For its seed round, Mansa secured $7 million in liquidity from some of these institutions. Meanwhile, other investors that participated in the equity round alongside Tether include Faculty Group, Octerra Capital, Polymorphic Capital, and Trive Digital. 

“Payments are moving on chain, but in order for payments to move on chain you need to have the on-chain liquidity to be able to settle instantly,” Sanoh told TechCrunch. “That is why our partnership with Tether is so consequential and why we’re working very closely together to make it the primary stablecoin in emerging markets.”  

Despite USDC’s rapid growth last year, the founders said Mansa is bullish on Tether’s USDT due to its broad accessibility, usage flexibility, and market dominance, which continues to expand alongside rising on-chain payment activity, especially in emerging markets.

It also makes sense that Mansa’s customers are not based in Europe, where Tether and nine other digital assets were recently delisted from EU-regulated platforms for not meeting MiCA compliance standards. Tether still holds 70% of the market share, in terms of trading volume, among stablecoins globally.

Still, from a compliance perspective, Mansa says it’s focused on regulatory adherence. The fintech recently hired the former head of HSBC North Asia and the chief legal officer of Franklin Templeton to strengthen its regulatory oversight.

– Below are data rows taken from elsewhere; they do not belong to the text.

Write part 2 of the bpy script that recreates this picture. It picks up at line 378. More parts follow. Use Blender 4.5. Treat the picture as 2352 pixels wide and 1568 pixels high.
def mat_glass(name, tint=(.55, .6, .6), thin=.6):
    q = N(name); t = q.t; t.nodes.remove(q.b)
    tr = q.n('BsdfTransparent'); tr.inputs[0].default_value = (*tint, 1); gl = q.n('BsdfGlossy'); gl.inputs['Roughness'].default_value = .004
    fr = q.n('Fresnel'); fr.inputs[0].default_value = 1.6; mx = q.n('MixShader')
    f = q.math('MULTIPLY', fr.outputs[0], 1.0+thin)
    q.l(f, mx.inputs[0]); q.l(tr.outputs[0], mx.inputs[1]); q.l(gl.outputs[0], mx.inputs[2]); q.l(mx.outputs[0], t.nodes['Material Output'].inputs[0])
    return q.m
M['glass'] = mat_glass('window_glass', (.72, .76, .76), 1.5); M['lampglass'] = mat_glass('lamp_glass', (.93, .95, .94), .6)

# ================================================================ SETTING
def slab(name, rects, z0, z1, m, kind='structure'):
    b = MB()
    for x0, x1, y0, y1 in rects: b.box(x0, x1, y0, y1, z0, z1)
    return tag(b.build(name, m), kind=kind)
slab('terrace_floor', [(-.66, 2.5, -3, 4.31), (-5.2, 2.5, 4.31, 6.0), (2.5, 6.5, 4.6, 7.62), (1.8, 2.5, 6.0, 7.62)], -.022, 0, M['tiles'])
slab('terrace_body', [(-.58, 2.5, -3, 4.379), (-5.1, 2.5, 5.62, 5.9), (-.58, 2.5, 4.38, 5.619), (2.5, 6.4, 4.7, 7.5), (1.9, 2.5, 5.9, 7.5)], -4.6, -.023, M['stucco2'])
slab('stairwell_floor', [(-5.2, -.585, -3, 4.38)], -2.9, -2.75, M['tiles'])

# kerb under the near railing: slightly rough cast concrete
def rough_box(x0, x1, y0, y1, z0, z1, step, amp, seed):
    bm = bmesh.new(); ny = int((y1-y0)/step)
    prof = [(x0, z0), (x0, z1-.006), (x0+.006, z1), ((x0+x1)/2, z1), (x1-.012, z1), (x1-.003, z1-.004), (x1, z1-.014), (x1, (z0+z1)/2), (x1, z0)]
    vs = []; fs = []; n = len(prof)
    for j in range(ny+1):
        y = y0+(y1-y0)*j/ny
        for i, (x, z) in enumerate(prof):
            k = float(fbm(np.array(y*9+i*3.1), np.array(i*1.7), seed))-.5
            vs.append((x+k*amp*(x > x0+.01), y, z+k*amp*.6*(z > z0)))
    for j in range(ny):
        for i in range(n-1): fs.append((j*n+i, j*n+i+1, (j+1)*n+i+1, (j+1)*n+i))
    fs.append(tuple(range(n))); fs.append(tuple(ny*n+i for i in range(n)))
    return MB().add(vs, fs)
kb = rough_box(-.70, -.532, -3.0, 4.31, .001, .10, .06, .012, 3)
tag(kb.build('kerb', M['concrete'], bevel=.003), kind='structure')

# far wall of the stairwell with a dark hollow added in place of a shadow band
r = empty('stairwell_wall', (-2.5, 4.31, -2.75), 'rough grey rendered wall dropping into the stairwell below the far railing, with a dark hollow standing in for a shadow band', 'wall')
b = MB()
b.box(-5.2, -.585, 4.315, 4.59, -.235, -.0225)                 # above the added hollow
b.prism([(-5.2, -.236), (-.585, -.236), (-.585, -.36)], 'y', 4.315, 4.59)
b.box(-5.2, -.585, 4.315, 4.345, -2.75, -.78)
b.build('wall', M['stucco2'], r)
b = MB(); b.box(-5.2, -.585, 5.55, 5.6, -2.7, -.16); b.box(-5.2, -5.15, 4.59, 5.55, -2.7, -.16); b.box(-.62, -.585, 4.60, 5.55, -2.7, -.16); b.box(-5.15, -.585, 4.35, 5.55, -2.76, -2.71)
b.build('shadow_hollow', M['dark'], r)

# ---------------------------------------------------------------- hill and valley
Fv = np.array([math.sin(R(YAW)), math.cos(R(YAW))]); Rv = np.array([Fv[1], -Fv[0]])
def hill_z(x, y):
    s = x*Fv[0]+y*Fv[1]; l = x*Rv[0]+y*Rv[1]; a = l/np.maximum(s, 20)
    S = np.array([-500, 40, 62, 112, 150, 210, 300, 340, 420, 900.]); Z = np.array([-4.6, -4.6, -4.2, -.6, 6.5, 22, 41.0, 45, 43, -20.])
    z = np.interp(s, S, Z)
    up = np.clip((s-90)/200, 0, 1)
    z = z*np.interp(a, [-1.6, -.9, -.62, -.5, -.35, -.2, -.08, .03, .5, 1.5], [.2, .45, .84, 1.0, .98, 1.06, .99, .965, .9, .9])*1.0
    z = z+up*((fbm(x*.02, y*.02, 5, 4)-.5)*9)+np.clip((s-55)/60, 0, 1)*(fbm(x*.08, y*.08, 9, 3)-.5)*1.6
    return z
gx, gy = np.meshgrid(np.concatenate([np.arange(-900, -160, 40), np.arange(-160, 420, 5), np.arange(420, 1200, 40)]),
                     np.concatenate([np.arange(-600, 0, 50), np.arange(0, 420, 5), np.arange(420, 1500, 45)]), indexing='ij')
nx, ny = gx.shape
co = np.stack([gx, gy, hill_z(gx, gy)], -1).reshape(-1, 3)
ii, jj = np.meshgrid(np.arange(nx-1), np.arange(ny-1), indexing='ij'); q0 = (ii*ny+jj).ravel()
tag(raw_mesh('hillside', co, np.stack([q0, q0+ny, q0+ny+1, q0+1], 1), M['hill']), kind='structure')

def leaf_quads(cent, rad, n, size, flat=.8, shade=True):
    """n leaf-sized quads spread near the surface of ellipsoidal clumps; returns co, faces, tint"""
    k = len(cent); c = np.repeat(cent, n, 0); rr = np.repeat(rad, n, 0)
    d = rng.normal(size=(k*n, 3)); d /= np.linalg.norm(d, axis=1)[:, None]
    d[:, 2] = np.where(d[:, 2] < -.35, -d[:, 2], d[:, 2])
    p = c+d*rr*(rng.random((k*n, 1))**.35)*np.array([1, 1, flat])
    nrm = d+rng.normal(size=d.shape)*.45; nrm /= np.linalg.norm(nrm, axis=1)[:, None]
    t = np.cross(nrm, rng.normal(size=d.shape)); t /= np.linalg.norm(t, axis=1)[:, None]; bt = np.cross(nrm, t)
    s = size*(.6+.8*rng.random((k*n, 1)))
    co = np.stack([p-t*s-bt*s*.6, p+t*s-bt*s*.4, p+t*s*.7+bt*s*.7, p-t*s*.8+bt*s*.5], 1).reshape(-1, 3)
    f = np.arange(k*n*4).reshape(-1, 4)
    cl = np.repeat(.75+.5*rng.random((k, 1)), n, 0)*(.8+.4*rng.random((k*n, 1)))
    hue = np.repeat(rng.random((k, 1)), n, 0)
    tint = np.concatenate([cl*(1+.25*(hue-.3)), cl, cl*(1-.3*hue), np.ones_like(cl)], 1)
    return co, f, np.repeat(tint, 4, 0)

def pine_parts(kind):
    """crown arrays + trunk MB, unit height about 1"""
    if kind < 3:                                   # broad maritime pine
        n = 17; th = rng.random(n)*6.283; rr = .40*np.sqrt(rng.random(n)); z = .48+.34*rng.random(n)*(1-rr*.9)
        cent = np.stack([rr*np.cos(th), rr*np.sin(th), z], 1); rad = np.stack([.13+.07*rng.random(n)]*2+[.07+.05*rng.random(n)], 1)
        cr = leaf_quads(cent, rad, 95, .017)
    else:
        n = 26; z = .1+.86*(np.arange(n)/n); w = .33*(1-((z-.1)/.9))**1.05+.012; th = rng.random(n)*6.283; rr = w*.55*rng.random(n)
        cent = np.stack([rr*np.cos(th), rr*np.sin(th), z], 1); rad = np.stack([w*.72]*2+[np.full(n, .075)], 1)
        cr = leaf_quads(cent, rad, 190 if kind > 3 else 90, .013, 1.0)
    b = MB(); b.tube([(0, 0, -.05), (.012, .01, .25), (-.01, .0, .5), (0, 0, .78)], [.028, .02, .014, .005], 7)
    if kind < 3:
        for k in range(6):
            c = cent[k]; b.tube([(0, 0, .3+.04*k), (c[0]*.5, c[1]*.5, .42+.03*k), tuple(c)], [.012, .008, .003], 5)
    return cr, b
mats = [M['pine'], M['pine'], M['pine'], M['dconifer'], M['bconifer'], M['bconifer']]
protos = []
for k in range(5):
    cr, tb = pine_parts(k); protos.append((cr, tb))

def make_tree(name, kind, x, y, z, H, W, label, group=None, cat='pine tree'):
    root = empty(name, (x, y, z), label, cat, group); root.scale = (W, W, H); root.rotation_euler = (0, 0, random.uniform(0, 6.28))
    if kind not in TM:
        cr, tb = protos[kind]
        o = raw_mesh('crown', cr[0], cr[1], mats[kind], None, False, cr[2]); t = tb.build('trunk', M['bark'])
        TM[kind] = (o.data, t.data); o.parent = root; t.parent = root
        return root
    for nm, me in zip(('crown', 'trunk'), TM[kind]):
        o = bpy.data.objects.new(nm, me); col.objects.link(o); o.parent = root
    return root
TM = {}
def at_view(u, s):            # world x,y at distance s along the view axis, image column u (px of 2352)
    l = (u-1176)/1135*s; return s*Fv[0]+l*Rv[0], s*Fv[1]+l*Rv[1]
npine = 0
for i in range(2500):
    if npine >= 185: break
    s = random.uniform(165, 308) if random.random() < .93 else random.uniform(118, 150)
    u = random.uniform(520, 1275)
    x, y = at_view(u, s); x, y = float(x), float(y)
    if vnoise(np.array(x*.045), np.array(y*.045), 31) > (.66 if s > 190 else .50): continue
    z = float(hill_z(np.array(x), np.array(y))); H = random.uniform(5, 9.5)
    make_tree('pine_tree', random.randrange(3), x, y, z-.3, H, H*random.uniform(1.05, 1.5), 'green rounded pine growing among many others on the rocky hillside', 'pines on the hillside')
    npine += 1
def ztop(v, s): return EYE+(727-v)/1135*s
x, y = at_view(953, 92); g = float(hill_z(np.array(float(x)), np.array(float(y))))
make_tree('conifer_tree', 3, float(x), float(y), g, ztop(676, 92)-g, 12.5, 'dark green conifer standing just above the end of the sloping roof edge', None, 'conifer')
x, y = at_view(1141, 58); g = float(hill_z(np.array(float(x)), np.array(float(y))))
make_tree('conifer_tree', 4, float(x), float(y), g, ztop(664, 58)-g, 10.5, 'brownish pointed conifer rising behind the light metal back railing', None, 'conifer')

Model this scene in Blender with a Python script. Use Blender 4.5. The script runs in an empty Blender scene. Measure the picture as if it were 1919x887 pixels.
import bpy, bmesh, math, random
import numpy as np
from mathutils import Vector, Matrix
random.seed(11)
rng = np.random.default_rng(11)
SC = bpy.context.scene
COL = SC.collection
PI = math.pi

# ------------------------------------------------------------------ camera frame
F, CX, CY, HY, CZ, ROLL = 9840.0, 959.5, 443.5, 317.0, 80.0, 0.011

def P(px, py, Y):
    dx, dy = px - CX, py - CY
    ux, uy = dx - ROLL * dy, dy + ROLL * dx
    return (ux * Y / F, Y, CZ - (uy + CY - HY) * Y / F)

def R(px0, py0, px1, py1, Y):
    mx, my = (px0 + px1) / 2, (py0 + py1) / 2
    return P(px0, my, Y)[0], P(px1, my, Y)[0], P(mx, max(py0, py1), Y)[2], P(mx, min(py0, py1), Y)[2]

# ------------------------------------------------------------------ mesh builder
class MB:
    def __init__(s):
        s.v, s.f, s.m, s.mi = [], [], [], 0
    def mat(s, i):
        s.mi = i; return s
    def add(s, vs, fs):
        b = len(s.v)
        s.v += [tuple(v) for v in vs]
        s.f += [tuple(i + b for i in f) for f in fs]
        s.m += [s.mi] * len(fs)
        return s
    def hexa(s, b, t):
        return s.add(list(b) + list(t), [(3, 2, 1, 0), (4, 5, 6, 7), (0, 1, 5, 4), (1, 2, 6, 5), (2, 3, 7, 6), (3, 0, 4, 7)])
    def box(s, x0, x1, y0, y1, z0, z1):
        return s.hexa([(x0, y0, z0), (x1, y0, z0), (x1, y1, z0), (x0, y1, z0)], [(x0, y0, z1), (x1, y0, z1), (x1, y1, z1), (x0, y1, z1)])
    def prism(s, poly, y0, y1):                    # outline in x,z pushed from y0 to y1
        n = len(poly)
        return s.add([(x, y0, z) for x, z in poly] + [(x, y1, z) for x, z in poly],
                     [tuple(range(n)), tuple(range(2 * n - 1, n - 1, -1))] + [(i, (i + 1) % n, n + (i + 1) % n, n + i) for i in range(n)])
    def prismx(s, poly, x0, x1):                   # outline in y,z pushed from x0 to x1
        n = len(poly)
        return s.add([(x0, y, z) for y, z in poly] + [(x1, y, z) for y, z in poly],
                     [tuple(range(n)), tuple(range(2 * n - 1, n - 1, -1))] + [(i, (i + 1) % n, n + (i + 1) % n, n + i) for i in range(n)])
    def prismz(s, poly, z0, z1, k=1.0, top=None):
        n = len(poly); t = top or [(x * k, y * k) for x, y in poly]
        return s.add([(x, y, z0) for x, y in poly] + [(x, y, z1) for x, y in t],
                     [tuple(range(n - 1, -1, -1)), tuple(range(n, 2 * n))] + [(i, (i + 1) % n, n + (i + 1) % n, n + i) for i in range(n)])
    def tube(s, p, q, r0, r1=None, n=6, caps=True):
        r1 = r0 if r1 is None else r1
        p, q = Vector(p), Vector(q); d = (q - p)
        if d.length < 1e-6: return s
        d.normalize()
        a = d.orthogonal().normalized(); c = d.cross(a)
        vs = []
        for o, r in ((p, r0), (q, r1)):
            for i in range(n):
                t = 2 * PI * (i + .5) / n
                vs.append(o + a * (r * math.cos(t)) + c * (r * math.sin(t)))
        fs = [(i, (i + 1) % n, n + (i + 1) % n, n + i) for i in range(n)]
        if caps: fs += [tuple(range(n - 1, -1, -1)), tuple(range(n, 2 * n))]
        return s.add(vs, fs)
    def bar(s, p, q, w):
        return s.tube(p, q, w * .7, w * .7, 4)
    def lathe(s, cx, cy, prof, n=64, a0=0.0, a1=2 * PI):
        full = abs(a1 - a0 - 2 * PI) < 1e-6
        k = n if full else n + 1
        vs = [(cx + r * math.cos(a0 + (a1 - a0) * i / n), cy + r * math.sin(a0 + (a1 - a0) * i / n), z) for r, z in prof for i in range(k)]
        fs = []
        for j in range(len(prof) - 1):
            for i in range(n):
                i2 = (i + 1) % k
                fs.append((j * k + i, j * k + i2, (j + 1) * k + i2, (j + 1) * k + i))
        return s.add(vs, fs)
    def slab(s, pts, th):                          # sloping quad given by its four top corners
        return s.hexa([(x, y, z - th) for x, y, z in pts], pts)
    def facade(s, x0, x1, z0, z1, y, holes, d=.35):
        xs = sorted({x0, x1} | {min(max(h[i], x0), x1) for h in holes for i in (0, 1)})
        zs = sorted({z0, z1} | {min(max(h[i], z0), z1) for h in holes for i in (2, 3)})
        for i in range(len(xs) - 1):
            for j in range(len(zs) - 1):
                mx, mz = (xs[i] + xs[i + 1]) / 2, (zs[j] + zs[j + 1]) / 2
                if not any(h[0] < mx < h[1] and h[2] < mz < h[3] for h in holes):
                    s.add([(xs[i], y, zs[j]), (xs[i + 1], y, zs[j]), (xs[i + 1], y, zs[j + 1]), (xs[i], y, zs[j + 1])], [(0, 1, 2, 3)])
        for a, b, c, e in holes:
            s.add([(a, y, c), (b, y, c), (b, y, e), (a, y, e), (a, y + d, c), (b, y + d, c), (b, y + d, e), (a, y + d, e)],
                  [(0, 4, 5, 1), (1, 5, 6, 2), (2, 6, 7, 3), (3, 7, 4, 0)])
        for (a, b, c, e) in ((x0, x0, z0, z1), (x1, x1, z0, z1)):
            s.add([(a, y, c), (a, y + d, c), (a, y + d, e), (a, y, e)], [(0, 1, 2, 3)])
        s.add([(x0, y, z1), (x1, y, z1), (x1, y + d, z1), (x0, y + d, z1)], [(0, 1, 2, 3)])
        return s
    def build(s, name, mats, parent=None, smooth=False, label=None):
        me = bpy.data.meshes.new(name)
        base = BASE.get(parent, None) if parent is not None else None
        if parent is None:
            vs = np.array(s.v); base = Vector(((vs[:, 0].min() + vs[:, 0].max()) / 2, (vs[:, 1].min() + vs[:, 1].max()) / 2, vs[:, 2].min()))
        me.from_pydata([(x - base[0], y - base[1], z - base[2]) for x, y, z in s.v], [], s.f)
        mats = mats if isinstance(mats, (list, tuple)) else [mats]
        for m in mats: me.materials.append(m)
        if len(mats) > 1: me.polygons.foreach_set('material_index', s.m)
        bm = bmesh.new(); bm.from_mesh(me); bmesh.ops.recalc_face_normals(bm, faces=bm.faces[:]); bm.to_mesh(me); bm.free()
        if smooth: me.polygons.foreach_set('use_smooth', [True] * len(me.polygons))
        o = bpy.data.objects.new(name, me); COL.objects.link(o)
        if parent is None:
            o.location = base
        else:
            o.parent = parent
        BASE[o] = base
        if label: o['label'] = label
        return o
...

Similarly, the stablecoin liquidity platform says it’s building robust risk frameworks for liquidity and payments, ensuring compliance with AML checks, sanction screening, KYC (Know Your Customer), KYB (Know Your Business), active transaction monitoring, and blockchain analytics tools. “We’re building a fintech, and we approach everything with that mindset,” Nkiru stressed. 

Meanwhile, Tether CEO Paolo Ardoino said the stablecoin provider is “proud to collaborate with Mansa and support their efforts to reshape global payment infrastructure.”

So far, Mansa has disbursed over $18 million in payments financed to its clients, with access to over $200 million in liquidity through its partner network. The fintech claims it doesn’t have any defaults so far. 

Similarly, its transaction volume has surged since launching six months ago, from $1.6 million last August to $11 million in January, compounding at a monthly growth rate of 37.5%. It has processed nearly $31 million in that period. The company expects to reach a $1 billion total payment volume (TPV) run rate this year, up from its current $240 million run rate, Sanoh disclosed. 

The two-year-old fintech serves a broad range of clients, including B2B payment platforms, virtual card providers, stablecoin infrastructure, forex platforms, and remittance companies operating in Africa, Latin America, and Southeast Asia.

These clients have reported a 30% increase in transaction volumes and a 10% revenue boost since onboarding, the fintech said. Meanwhile, Mansa’s own revenues — generated from fees on financed transactions — have grown 350% in the past six months.

Lending is Mansa’s starting point. But there’s more it wants to do, according to Sanoh. “We’re starting by being the primary liquidity provider to the biggest payment companies across emerging markets,” CEO Sanoh explained.

“From there, we can handle payouts and also offer additional services like foreign exchange. The goal is to create a one-stop payment platform where they can finance their payments, settle transactions instantly, and access foreign currency seamlessly — all in one place,” said the CEO, adding that it’s an evolution that could see it become an on-chain version of Stripe.